Uno es el amigo, el consejero, el hermano mayor, una figura con una notable influencia sobre los jóvenes, incluso más que la de sus propios padres. El otro es el compañero, el colega rebelde, aquel que desafía las normas y que ha atravesado procesos de autodestrucción que han puesto en riesgo su propia estabilidad emocional y su salud. En el escenario, uno se presenta con un chándal sobrio y elegante, mientras que el otro brilla con un vestuario deslumbrante. El primero es Morad, quien llenó el Sant Jordi hace apenas una semana. El segundo es uno de los pioneros de las músicas urbanas en España, un entusiasta del trap, profundamente conectado con su ego y de personalidad explosiva, encarnando la pura irreverencia y el desdén hacia las reglas, a veces incluso hacia sí mismo. Hablamos de Yung Beef, quien el viernes por la noche congregó a alrededor de 5.000 personas en el Sant Jordi Club, desatando su energía y haciendo vibrar a la multitud con ritmos abrasivos y un torrente implacable de rimas incisivas. Morad ha vivido el peligro de las calles; Yung Beef es el peligro en sí mismo.

Todo en el trapero granadino que en Barcelona vivió años de expansión con PXXR GVNG, es peligro. Ya su espectáculo se llama El día de la bestia, y estructurado en cuatro actos iba pautado por términos que se proyectaban en las dos pantallas del escenario como Lujuria, Ira, Pereza, Violencia o Fraude. Pecados capitales del siglo en curso. Él mismo, como las estrellas, apareció con un descomunal abrigo peludo que parecía inflado tras su paso por una inadecuada secadora, cabello fucsia, cara tatuada, patilla-pistola en la mejilla izquierda, verbo rápido, estruendo rítmico, vitalidad no deportiva. Cantaba Beef Boy y sus rimas presumían de escribir mierda en los cheques de las multinacionales. Poder y orgullo, desprecio a la industria musical, él, que siempre ha ido por su camino, aunque pueda derrapar en las curvas. Y sexualidad sin freno, dominante. El público, ensordecido por unos bajos capaces de hacer temblar las estructuras móviles del recinto, saltaba enardecido. Asistencia joven sin menores de 16 años, con mayoría de veintitantos e incrustaciones de treinta y pocos. Infierno, primera incursión reguetonera de la noche y El papasito, hip-hop de bombo y caja, mantuvieron la tensión. Bailarinas con un vestuario color carne ajustado a la piel acompañaban a la estrella, que cantaba sobre su propia voz sintiendo el poder. Filtros sobre filtros y filtro porque me toca. Y si me callo sigo cantando. Reía satisfecho. Y para cerrar bloque el orgullo del consumo con Valentino Demons donde afirma comprar prendas de lujo de Rick Owens (zapatillas deportivas a partir de los 600 euros). Fin primera parte. Apenas ocho temas enlazados sin respiro.

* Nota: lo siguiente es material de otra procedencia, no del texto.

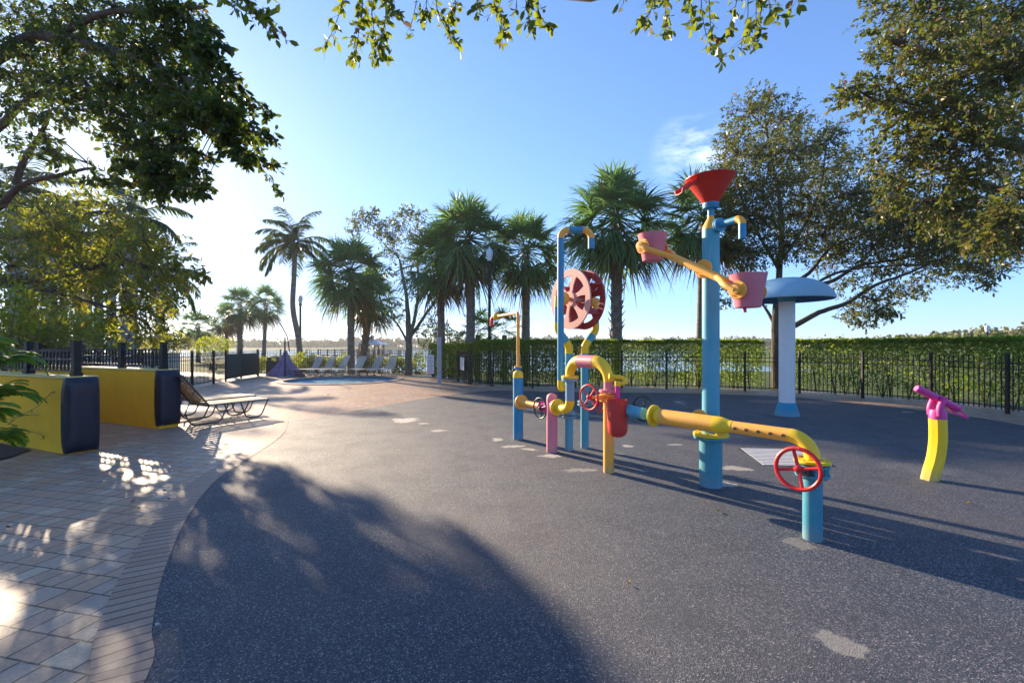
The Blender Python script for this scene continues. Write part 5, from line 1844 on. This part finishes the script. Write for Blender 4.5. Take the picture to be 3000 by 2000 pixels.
def fern(c, n, L, label, grp='ferns', tilt=(0, 0)):
    c = Vector(c)
    t = thing('fern', label, 'fern', (c.x, c.y, 0), grp)
    V, S0, S1 = [], [], []
    for k in range(n):
        az = k * 2.39996 + random.uniform(-.3, .3)
        el = R(random.uniform(25, 75))
        hd = np.array([math.cos(az), math.sin(az), 0.])
        p, ang, rach = np.array(c), el, [np.array(c)]
        m, l_ = 12, L * random.uniform(.7, 1.1)
        for i in range(m):
            p = p + (hd * math.cos(ang) + np.array([0, 0, math.sin(ang)])) * (l_ / m)
            rach.append(p)
            ang -= R(9)
        rach = np.array(rach)
        S0.append(rach[:-1])
        S1.append(rach[1:])
        nl = 30
        s_ = np.linspace(.12, 1, nl)
        ii = s_ * m
        i0 = np.minimum(ii.astype(int), m - 1)
        bp = rach[i0] + (rach[i0 + 1] - rach[i0]) * (ii - i0)[:, None]
        tg = unit(rach[i0 + 1] - rach[i0])
        lat = np.array([-hd[1], hd[0], 0.])
        for sg in (-1, 1):
            d = unit(tg * .35 + lat[None] * sg + np.array([0, 0, -.1]) + RNG.normal(size=(nl, 3)) * .06)
            ll = L * .2 * (np.sin(np.pi * (.12 + .86 * s_)) ** .7)
            V.append(strips(bp, d, unit(np.cross(d, np.array([[0, 0, 1.]]))), ll, np.full(nl, .030 * L / .5), np.full(nl, .2), 2))
    vo, vv, ff = 0, [], []
    for v, f in V:
        vv.append(v)
        ff.append(f + vo)
        vo += len(v)
    sv, sf = sticks(np.concatenate(S0), np.concatenate(S1), .004, .003)
    np_obj('fronds', [(np.concatenate(vv), np.concatenate(ff), M['fern']), (sv, sf, M['fern'])], t)


for (px, py, Z, n, L, lb) in ((0, 1165, 5.7, 30, .46, 'bright green fern in front of the near yellow wall, at the left edge'), (-10, 1285, 5.6, 24, .40, 'low fern at the foot of the near yellow wall'),
                              (10, 1065, 6.0, 26, .50, 'tall yellow green fern rising above the near yellow wall'), (-60, 1020, 6.2, 22, .52, 'fern at the left edge level with the railing'),
                              (-60, 1215, 5.3, 22, .48, 'fern cut by the left edge between the tall fern and the planting bed')):
    fern(P(px, py, Z), n, L, lb)
# straggling twigs across the wall face
t = thing('wall_creeper', 'thin creeper twigs with a few yellow leaves trailing over the near yellow wall', 'creeper', G(60, 1320))
mb = MB()
pp, dd_, nn_ = [], [], []
for pts in ([(20, 1230), (60, 1215), (110, 1190), (150, 1150)], [(20, 1265), (70, 1262), (120, 1272), (130, 1285)], [(30, 1240), (50, 1222), (80, 1215), (112, 1216)], [(20, 1235), (45, 1248), (50, 1262)]):
    line = cat([P(a, b_, 6.35 + (197 - a) / 170 * .33) for a, b_ in pts], 6)
    mb.tube(line, .004, 5)
    for k in range(9):
        q_ = random.choice(line)
        pp.append(tuple(q_))
        dd_.append((random.gauss(0, 1), random.gauss(-.3, .5), random.gauss(-.2, .5)))
        nn_.append((0, -1, .4))
mb.build('stems', M['greenbark'], t)
LLn = RNG.uniform(.03, .07, len(pp))
v, f = leaves(np.array(pp), np.array(dd_), np.array(nn_), LLn, LLn * .4)
np_obj('leaves', [(v, f, M['shrub'])], t)

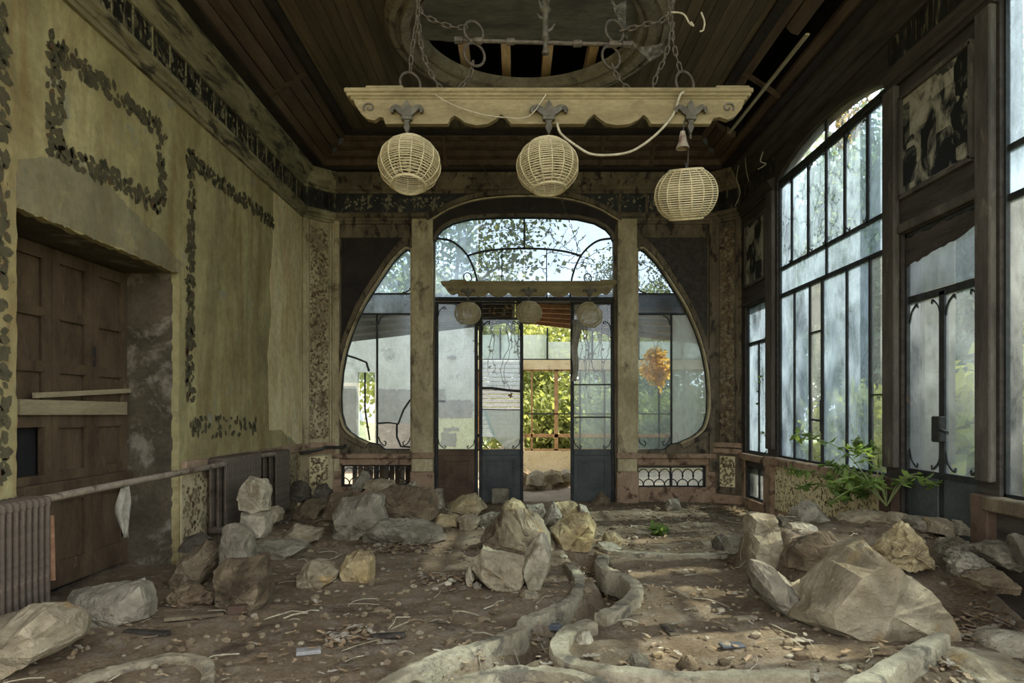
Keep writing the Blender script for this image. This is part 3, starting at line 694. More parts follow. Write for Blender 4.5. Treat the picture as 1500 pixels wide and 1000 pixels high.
rbar = lambda a, b, w_, par, nm='bar', t=.03: MB().bar((gx, *a), (gx, *b), w_, t, Vector((1, 0, 0))).build(nm, M['bar'], par)
def rframe(par, y0, y1, z0, z1, w_=.035):
    for a, b in (((y0, z0), (y1, z0)), ((y0, z1), (y1, z1)), ((y0, z0), (y0, z1)), ((y1, z0), (y1, z1))): rbar(a, b, w_, par, 'frame', .05)
def rpane(par, y0, y1, z0, z1, m, dx=0.): MB().box(gx+dx-.002, gx+dx+.002, y0+.002, y1-.002, z0+.002, z1-.002).build('pane', M[m], par)
def grid_window(y0, y1, ups, lows, sash):
    wg = window(); rframe(wg, y0, y1, .70, 3.78)
    rbar((y0, 3.73), (y1, 3.73), .035, wg); rbar((y0, 2.80), (y1, 2.80), .035, wg); rbar((y0, 2.50), (y1, 2.50), .04, wg)
    mid = (y0+y1)/2
    rbar((mid, 2.5), (mid, 2.8), .03, wg)
    E = [y0]+ups+[y1]
    for k, y in enumerate(ups): rbar((y, 2.80), (y, 3.73), .034, wg)
    for a, b in zip(E, E[1:]): rpane(wg, a, b, 2.80, 3.73, 'glass_hazy')
    for a, b in ((y0, mid), (mid, y1)): rpane(wg, a, b, 2.50, 2.80, 'glass_hazy')
    E = [y0]+lows+[y1]
    for y in lows: rbar((y, .70), (y, 2.50), .045 if y == sash else .03, wg)
    for k, (a, b) in enumerate(zip(E, E[1:])):
        rpane(wg, a, b, .70, 2.50, 'glass_hazy' if k % 3 else 'glass_dirty')
    return wg
wg = grid_window(5.39, 7.65, [5.76, 6.16, 6.53, 6.93, 7.34], [5.72, 6.12, 6.61, 6.89, 7.27], 6.61)
rbar((6.53, 3.73), (6.53, 4.0), .03, wg)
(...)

La segunda estuvo marcada por el feísmo torturado de cuatro comensales sobre una mesa, con las bocas dilatadas por dispositivos que dejaban dientes y encías expuestas. Con las manos comían espaguetis que eran apenas capaces de mantener en la cavidad bucal mientras en Singapur recitaba “y los sushis los vamos a hacer con trozos de gente”. Las drogas y el sexo, Percosex, o los jueces que encarcelan a padre, padrastros y hermano pequeño, No nos pueden soportar, azotaban a esos comensales exangües ya sobre la mesa en la que Yung Beef se subía. Ya se ha cambiado de vestuario, lo haría en cada uno de los descansos entre los bloques temáticos, y en la pista los móviles agotaban sus baterías de tanto grabar. Las bailarinas reaparecieron, esta vez maternales, con coches de bebé pero en una actitud que las madres no acostumbran adoptar en los parques. Mientras Yung Beef, seco y tieso como la mojama, no paraba de caminar por escena, como si inmovilidad equivaliese a declive y muerte. El griterío no cesaba. Hay momentos de remanso para la desazón romántica (y las drogas, claro) en Pastillistas y luego un subidón con Rosas Azules coreadas por la multitud que vio cerrarse el acto con EFFY.